I'd like to answer as far as buckets are concerned but leave the CMBR to a cosmologist or a real relativity-ist. Mopping the floor up after the chaos left by my children, I think of myself as an expert on the former!
In GR it is immaterial whether one describes a "force" as an "inertial force" or a gravitational field. All one "knows" is whether one is accelerated relative to an inertial frame: more fully: suppose one carries a "reference frame" with oneself (imagine a set of straight measuring rods representing the $x, y, z$ axes. Then this system of rods is an "inertial frame" iff all of its points move along spacetime geodesics as defined by the Einstein field equations. This can be worded more technically: the co-ordinate's sytem's origin follows a spacetime geodesic in the manifold and the spacetime manifold tangent vectors represented by each rod are Lie dragged by the system of geodesics.
A point on your bucket's rotational axis may well move along a geodesic, but there is, in GR, an "absolute" notion of rotation insofar that one could detect rotation with respect to the system of rods I described above. So all points on the rotation axes follow geodesics, but molecules of water away from the axis follow helices relative to the geodesics swept out by each point on our measuring rods.
Think of GR as an "application note" to go with Newton's and Euler's first and second laws. GR tells us what the inertial frames are: i.e. the definition of when and where Newton's first law and its rotational analogue apply. Then we apply Newton's and Euler's second laws (locally) to deduce all motion relative to these inertial frames: acceleration is then what we measure with an accelerometer. Whether we sit stationary relative to the surface of the Earth or accelerate uniformly in deep space at $g$ metres per second has the same physical description from this standpoint. Note that spacetime has to be locally flat, i.e. Minkowskian over the scale of the description of the accelerated motion for this way of thinking to apply (as it will be if we consider small enough "chunks" or "stages" of the motion): we can think of this description as applying in the tangent space to the spacetime manifold. In general, we'd have to update our inertial frame and reapply this thinking repeatedly if we follow an accelerated motion over longer scales in spacetime: this is what I meant by "applying locally".
Weird though it may be, if two spaceships met in deep space and were spinning relative to one another, from a wholly kinematic standpoint, we couldn't say which were rotating and which were not.

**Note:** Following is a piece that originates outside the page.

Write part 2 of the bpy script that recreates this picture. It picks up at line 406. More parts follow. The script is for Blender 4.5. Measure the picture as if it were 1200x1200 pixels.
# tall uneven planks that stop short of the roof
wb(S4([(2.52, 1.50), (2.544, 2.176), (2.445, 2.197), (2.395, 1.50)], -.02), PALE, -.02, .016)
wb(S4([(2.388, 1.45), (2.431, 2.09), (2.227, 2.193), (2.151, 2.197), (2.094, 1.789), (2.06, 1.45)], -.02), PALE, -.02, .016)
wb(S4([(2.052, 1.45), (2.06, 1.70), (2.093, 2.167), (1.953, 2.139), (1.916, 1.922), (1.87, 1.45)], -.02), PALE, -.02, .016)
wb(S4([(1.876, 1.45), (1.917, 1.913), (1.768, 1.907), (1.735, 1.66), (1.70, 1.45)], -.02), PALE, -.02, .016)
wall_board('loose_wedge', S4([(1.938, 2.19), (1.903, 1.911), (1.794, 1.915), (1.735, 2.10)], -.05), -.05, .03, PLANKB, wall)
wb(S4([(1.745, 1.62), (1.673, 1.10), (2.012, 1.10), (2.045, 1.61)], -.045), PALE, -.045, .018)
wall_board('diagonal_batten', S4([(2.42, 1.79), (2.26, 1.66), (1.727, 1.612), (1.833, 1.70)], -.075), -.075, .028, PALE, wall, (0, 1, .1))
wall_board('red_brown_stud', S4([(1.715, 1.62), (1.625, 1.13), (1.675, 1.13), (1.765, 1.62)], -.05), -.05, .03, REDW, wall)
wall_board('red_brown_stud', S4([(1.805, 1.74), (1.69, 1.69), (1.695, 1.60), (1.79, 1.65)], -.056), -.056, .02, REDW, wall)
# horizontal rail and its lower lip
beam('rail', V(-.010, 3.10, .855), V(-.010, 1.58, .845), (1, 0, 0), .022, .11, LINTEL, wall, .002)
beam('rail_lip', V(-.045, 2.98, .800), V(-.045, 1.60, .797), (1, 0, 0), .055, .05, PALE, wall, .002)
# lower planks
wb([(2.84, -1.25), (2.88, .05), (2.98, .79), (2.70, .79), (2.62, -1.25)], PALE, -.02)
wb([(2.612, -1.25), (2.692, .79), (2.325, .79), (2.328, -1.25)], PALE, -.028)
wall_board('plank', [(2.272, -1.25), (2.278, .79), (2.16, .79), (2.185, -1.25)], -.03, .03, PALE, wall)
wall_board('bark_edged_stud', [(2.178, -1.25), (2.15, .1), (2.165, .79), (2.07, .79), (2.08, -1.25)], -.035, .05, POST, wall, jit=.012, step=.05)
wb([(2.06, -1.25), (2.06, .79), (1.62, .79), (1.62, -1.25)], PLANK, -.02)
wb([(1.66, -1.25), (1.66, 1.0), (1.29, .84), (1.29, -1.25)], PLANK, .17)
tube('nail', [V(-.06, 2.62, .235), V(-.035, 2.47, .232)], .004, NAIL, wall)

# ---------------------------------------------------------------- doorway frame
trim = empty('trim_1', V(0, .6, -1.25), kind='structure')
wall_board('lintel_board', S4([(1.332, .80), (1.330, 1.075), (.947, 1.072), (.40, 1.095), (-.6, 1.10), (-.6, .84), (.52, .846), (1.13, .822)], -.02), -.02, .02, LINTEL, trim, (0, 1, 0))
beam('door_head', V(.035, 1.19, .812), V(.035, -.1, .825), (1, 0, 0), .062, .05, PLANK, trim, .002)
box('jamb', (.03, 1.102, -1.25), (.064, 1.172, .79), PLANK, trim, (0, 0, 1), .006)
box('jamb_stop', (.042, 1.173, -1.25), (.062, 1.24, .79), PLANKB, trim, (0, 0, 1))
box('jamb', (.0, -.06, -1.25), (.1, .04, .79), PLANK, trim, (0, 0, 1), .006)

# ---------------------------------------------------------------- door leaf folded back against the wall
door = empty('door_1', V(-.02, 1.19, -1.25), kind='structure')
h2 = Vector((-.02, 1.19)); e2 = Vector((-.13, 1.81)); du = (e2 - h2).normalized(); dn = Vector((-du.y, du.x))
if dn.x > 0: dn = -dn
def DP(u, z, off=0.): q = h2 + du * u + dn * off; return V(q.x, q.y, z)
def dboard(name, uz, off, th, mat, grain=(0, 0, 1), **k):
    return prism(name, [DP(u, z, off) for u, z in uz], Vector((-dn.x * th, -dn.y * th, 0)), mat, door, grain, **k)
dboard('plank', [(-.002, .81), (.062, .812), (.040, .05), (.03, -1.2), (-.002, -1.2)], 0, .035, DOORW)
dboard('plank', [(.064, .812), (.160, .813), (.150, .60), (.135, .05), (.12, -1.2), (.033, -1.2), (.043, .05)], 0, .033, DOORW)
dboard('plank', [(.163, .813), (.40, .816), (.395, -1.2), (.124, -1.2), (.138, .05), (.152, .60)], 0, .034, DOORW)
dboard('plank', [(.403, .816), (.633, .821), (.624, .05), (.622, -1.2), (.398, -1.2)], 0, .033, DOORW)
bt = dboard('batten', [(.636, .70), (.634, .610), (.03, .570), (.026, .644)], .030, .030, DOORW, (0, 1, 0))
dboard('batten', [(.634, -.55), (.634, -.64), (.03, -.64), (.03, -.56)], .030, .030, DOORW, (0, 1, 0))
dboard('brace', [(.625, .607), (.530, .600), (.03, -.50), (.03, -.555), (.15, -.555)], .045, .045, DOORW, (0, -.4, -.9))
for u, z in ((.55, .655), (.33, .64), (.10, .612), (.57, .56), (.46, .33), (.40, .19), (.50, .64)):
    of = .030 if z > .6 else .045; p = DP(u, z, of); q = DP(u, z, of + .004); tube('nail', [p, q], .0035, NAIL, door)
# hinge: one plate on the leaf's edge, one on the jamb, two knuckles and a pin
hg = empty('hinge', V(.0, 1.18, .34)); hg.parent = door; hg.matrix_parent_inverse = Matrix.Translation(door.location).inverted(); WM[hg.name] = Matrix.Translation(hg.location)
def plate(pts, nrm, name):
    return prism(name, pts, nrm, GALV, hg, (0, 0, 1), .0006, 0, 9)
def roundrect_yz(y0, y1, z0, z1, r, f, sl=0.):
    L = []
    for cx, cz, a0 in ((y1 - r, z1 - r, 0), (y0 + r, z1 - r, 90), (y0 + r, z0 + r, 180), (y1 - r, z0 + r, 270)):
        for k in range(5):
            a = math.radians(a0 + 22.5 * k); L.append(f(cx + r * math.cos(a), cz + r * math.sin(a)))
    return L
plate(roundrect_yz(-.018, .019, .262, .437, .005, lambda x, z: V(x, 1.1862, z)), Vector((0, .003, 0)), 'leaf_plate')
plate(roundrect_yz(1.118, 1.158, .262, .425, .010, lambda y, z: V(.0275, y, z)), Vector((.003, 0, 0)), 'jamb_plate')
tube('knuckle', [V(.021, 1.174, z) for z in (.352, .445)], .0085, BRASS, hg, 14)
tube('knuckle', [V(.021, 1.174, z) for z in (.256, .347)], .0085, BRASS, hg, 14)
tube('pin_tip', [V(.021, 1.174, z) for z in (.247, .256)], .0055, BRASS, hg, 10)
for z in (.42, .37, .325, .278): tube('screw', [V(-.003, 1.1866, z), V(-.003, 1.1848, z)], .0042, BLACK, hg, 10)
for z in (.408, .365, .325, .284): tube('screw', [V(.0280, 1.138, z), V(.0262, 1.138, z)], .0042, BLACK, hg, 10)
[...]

But GR does not agree with this: one spaceship can be still relative to the Lie-dragged co-ordinates and so those riding in it will not feel a force and be in freefall with their lunch and coffee floating around them! Acceleration in GR is, in the sense (IMO the only one that matters) of what a system of accelerometers will tell us, absolute. See Mark Eichenlaub's wonderful answer here for more. I think this is likely what Lionel's answer meant about deep rabbit holes and Mach's principle - but, hey, you should follow Alice, drink all the bottles you find and look it up. Mach's principle, as far as I understand, tells against Einstein's general relativity and recently is being found to gainsay the observed results of gravity probe B (see Wiki page) so it is now falsified where GR is not, but it's thoroughly interesting from an historical perspective and from the standpoint of getting into the head of a very bright and altogether originally-thinking person (Ernst Mach).
Interestingly, the Lie dragging condition this is another way of saying that the torsion is nought in GR: other gravitational theories (which I know nothing of) such as Einstein-Cartan theory have nonzero torsion in some conditions although I believe in deep "empty" space there is still no torsion.